Stored records:
******

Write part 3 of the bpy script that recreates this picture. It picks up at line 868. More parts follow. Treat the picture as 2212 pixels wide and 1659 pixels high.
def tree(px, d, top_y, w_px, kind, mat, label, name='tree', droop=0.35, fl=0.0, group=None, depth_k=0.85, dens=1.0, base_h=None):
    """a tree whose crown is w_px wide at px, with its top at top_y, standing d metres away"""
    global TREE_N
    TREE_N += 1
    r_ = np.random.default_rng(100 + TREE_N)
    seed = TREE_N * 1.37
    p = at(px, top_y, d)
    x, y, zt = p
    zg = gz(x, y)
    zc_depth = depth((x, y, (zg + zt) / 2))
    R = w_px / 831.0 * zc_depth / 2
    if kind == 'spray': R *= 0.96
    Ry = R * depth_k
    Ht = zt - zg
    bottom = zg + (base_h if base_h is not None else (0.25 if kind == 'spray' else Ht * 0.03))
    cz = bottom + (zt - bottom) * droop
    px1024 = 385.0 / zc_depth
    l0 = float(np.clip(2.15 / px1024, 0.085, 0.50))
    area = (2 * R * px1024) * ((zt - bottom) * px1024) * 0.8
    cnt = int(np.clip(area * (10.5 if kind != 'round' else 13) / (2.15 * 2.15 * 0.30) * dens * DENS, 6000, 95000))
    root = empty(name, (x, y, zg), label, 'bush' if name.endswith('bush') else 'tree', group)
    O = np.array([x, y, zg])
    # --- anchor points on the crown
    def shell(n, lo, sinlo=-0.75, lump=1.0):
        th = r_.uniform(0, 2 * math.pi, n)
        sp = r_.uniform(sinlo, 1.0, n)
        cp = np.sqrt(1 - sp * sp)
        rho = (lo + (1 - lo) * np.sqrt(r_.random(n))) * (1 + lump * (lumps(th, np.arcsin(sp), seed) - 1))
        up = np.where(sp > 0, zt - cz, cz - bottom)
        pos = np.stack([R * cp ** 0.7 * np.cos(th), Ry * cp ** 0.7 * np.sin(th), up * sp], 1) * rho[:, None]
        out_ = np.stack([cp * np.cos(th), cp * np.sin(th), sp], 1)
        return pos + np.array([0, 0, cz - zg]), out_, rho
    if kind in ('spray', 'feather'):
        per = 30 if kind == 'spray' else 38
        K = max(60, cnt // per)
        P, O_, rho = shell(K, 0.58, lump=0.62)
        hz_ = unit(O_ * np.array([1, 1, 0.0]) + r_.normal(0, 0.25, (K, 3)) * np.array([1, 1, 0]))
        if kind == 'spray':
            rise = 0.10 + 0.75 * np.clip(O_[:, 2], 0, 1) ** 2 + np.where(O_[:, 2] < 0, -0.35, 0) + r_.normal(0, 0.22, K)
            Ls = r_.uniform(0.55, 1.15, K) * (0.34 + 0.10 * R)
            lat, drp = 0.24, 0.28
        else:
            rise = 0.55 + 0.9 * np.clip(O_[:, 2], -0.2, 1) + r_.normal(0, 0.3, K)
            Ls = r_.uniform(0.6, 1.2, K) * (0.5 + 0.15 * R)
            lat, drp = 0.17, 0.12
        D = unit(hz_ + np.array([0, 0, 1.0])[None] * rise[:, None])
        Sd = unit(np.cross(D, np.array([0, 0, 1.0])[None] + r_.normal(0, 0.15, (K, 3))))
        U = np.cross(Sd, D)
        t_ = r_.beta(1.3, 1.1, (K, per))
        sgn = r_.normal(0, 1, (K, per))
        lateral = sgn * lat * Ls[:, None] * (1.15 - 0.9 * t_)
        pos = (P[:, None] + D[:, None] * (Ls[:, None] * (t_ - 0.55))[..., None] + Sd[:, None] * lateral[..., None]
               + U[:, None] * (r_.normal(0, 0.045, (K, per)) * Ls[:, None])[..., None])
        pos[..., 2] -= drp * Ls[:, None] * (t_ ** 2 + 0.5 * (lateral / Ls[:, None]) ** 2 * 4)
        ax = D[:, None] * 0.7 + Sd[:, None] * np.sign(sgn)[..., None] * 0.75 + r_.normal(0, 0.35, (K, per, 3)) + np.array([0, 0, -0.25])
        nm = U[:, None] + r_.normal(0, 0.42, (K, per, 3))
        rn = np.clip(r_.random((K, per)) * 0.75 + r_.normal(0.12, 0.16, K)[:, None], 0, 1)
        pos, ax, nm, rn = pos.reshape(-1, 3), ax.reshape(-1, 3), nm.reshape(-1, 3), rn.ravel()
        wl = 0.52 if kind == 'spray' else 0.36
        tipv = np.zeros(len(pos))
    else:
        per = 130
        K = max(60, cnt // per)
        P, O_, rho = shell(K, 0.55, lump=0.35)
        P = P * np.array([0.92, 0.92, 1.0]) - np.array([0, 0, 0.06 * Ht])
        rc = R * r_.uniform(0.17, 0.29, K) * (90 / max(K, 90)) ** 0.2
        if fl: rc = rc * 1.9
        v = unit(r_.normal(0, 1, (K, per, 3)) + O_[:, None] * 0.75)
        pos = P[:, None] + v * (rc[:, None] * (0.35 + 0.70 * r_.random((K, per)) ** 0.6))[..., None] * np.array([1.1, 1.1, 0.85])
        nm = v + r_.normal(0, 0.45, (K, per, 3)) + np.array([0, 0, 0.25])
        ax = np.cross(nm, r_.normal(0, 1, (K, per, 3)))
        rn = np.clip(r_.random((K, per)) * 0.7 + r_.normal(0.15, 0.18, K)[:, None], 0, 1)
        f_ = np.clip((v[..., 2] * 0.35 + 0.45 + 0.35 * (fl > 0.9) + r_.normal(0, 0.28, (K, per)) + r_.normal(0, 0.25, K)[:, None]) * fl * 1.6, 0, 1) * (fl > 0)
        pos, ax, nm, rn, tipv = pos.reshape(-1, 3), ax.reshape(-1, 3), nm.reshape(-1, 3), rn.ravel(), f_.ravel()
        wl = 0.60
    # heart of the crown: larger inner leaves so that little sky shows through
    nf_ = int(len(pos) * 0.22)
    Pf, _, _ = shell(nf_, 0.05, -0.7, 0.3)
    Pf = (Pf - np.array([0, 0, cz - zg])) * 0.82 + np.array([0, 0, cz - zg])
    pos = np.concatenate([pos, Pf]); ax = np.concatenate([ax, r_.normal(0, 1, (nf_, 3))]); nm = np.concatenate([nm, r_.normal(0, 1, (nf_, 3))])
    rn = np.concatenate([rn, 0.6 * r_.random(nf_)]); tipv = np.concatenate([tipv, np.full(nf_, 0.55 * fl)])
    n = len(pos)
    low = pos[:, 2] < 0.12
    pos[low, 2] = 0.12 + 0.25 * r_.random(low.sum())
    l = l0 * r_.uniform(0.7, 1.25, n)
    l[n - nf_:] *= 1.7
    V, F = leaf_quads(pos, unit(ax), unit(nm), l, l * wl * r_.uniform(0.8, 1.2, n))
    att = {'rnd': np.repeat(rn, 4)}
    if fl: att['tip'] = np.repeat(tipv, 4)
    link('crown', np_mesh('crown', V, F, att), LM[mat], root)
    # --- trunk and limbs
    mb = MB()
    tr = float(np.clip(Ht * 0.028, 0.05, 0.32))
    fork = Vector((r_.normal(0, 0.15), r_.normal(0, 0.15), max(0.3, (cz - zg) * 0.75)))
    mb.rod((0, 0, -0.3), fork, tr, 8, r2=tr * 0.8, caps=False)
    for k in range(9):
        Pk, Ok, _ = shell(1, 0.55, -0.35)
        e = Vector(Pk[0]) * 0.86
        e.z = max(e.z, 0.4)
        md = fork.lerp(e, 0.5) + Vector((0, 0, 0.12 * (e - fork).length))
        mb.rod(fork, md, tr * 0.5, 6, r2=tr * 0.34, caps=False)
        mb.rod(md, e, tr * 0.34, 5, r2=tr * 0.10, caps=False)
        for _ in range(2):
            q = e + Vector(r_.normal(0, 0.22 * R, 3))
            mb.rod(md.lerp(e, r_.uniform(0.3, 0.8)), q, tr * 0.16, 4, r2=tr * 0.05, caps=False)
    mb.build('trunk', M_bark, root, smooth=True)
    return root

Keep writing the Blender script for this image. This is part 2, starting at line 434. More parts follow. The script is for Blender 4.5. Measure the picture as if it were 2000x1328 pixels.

******

- _Stated problem_
Extract each line holding the string "parts".

- _Output below_
Write part 3 of the bpy script that recreates this picture. It picks up at line 868. More parts follow. Treat the picture as 2212 pixels wide and 1659 pixels high.
Keep writing the Blender script for this image. This is part 2, starting at line 434. More parts follow. The script is for Blender 4.5. Measure the picture as if it were 2000x1328 pixels.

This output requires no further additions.